▶ **What is required**:
How many lines of these entries include the string "script"? State the number alone.

▶ **Input material**:
* START *
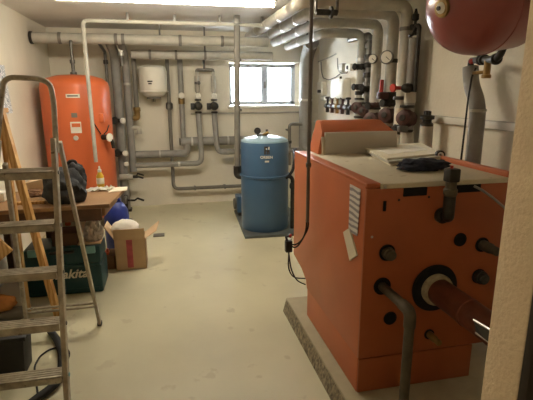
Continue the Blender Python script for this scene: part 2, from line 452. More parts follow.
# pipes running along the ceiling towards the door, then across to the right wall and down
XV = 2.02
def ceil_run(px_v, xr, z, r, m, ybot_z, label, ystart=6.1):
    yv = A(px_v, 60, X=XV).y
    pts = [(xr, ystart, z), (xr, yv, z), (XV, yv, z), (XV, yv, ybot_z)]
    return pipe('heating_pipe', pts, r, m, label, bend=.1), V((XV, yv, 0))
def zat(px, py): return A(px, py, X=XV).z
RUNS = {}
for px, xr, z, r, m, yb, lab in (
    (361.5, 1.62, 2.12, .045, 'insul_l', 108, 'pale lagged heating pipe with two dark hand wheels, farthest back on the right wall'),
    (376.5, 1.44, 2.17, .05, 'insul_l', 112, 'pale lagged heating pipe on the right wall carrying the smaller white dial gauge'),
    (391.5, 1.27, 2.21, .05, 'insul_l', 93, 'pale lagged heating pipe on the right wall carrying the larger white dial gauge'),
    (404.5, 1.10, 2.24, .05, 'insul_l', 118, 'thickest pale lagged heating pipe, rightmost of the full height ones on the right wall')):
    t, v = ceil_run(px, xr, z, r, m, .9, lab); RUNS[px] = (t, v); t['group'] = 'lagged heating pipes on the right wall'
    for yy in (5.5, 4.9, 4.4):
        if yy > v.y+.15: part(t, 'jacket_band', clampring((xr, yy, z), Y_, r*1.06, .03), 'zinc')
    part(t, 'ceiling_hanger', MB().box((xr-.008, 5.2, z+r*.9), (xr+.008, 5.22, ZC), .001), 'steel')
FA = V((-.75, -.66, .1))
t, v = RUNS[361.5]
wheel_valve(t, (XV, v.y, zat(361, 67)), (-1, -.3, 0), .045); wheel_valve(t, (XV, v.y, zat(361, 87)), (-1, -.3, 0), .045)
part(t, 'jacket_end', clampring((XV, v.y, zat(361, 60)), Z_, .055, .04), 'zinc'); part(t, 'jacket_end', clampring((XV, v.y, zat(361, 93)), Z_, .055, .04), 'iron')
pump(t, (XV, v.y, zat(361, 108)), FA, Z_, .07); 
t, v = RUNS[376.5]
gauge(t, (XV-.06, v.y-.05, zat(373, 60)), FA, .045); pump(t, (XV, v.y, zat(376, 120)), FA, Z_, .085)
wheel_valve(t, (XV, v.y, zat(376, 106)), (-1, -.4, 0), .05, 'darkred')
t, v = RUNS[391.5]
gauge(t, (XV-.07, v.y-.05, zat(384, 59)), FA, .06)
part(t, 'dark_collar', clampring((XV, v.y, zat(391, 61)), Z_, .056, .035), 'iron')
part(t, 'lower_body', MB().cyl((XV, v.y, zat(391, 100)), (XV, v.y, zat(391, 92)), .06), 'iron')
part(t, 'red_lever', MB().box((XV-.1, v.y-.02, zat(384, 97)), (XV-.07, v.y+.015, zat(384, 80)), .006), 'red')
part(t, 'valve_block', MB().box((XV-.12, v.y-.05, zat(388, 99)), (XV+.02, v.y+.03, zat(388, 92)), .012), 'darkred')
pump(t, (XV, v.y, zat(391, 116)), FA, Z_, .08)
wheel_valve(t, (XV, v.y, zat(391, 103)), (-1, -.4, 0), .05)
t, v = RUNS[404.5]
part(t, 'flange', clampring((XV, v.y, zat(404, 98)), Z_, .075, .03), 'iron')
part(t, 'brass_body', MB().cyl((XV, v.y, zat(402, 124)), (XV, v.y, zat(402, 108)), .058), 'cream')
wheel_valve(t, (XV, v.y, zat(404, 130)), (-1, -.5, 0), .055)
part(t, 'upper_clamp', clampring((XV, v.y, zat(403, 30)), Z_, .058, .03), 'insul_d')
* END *
* START *
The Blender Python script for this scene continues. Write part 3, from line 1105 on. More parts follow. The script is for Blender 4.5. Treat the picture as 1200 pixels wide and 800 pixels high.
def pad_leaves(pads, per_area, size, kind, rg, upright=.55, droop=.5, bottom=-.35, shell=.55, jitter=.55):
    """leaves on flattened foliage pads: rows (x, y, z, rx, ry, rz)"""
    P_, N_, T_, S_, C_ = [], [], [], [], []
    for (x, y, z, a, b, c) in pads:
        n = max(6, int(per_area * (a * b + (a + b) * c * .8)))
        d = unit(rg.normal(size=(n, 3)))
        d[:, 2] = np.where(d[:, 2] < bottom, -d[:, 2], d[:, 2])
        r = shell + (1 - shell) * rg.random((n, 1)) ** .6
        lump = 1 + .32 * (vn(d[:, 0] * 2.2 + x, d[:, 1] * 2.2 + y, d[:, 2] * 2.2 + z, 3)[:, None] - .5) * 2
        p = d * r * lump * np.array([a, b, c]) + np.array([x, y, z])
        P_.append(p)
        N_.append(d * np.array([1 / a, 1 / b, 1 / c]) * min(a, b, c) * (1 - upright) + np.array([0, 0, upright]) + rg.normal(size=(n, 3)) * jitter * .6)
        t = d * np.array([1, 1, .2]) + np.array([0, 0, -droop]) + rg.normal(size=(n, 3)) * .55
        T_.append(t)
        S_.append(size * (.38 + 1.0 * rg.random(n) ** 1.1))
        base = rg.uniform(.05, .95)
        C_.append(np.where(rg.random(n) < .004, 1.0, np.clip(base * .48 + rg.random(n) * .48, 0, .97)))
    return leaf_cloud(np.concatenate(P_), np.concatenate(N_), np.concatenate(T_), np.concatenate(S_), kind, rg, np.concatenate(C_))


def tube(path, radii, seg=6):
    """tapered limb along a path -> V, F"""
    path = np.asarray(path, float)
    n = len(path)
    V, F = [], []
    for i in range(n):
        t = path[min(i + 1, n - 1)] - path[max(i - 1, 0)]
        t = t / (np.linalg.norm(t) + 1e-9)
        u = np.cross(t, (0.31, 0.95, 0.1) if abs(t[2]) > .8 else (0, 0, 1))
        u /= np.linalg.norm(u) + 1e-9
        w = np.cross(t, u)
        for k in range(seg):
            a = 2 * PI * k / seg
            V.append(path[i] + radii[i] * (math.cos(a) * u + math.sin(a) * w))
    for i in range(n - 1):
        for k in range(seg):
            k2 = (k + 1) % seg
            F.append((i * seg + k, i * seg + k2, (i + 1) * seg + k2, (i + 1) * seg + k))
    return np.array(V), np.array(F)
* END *
▶ **Expected output**:
2